EXERCISE: Could you print every line from the first one of the records below through the line containing "C = S.collection", with both included and nothing else?

EXTRACTED MATERIAL:

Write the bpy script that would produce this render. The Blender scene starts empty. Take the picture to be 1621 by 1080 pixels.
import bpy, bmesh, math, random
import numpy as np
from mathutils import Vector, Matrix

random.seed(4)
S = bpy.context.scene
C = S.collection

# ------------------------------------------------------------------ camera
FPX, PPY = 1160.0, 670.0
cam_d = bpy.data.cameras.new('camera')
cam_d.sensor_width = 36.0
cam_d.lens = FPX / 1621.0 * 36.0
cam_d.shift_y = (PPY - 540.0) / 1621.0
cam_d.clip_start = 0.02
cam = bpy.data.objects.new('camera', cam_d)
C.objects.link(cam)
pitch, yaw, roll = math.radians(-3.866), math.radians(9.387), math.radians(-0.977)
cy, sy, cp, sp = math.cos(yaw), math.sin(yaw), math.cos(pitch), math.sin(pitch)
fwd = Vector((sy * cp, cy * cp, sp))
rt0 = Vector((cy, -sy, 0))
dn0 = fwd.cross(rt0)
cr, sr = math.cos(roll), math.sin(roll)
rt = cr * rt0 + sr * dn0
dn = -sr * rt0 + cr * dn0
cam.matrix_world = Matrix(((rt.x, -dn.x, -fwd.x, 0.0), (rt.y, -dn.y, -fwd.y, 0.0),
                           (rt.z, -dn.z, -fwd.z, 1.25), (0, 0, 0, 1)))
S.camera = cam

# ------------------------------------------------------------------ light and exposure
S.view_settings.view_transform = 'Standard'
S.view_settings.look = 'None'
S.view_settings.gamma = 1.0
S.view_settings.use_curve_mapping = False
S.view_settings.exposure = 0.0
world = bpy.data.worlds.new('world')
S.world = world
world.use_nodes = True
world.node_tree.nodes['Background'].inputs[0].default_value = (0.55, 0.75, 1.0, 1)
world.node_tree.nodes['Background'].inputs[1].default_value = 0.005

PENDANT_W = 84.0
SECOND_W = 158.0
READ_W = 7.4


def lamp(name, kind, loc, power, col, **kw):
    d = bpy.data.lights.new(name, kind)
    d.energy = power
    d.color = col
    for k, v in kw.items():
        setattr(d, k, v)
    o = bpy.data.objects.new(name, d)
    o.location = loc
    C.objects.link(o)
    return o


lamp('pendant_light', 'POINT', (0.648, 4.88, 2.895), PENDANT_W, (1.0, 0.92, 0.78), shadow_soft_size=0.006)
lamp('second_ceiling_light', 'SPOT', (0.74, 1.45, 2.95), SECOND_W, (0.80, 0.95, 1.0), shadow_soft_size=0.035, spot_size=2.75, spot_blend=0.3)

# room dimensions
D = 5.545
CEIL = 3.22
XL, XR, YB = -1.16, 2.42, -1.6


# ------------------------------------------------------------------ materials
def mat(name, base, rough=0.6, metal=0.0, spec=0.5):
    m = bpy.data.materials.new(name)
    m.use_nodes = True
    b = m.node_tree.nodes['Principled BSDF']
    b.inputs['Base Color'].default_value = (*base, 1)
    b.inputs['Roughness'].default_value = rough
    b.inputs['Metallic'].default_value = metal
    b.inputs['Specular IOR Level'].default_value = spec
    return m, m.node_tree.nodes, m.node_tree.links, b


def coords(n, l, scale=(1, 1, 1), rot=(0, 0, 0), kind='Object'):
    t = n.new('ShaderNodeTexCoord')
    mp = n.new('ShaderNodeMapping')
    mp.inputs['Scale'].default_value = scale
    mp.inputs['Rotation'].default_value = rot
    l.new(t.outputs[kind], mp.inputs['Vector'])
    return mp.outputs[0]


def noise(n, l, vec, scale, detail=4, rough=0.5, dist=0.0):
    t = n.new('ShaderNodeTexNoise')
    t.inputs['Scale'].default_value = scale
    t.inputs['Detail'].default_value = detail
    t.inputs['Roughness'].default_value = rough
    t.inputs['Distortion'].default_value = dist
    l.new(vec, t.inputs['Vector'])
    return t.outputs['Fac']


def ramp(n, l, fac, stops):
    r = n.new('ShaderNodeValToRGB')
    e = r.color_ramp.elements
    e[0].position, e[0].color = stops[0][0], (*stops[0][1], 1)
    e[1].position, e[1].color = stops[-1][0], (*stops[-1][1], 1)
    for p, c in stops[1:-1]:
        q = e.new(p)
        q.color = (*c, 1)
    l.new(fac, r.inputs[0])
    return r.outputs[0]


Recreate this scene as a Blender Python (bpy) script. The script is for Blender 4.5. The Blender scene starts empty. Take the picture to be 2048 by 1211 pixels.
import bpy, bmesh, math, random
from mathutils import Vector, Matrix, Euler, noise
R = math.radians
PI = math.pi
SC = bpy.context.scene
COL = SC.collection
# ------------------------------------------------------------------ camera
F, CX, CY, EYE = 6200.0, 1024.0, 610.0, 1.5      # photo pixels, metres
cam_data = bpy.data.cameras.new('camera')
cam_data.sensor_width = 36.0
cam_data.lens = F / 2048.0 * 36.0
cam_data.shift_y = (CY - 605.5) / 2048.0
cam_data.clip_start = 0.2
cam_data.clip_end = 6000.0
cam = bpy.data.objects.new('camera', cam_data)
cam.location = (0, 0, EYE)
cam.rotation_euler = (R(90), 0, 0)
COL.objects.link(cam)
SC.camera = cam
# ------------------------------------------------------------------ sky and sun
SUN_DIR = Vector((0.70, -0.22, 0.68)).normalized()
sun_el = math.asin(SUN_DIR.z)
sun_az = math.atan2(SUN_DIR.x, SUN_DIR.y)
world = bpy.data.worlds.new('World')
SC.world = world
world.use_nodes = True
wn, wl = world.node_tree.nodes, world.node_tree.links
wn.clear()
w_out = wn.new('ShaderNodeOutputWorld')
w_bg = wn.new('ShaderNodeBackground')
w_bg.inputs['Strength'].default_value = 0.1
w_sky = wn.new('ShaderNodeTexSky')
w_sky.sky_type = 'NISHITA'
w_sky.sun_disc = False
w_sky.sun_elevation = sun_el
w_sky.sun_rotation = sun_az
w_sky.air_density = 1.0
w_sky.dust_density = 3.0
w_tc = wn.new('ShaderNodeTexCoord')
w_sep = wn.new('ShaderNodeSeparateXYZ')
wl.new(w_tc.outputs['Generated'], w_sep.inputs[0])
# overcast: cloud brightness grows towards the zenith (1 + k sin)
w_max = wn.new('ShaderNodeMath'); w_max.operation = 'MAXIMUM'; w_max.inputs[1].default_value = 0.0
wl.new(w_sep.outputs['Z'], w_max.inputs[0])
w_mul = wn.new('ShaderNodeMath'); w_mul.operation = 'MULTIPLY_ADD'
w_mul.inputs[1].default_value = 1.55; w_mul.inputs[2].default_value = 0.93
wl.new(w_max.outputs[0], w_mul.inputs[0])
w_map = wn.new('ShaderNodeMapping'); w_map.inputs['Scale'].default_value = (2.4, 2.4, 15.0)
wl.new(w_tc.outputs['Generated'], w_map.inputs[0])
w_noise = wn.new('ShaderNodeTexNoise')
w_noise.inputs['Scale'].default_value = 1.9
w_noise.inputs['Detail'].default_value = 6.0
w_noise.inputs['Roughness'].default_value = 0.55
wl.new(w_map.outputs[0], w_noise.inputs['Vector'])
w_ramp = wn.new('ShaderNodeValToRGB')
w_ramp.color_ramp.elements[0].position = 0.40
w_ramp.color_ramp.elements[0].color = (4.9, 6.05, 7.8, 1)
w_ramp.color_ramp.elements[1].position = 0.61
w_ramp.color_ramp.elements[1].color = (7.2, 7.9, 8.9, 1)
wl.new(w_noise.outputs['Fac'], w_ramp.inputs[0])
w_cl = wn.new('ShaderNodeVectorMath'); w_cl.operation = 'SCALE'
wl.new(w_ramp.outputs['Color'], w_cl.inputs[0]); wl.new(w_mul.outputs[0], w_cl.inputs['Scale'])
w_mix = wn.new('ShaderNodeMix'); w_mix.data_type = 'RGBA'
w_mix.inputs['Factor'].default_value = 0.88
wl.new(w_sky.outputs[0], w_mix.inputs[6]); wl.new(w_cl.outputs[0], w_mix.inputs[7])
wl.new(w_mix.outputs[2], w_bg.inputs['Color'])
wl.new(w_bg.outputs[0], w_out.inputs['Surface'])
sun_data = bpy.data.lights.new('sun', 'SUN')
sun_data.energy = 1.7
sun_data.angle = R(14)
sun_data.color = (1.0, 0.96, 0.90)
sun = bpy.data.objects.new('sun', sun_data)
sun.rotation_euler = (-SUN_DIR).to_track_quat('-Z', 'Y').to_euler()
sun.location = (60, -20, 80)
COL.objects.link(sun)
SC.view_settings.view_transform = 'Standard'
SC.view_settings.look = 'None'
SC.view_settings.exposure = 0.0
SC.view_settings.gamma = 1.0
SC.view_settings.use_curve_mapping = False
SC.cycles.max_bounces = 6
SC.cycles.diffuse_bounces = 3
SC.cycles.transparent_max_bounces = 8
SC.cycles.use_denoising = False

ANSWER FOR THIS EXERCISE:
Write the bpy script that would produce this render. The Blender scene starts empty. Take the picture to be 1621 by 1080 pixels.
import bpy, bmesh, math, random
import numpy as np
from mathutils import Vector, Matrix

random.seed(4)
S = bpy.context.scene
C = S.collection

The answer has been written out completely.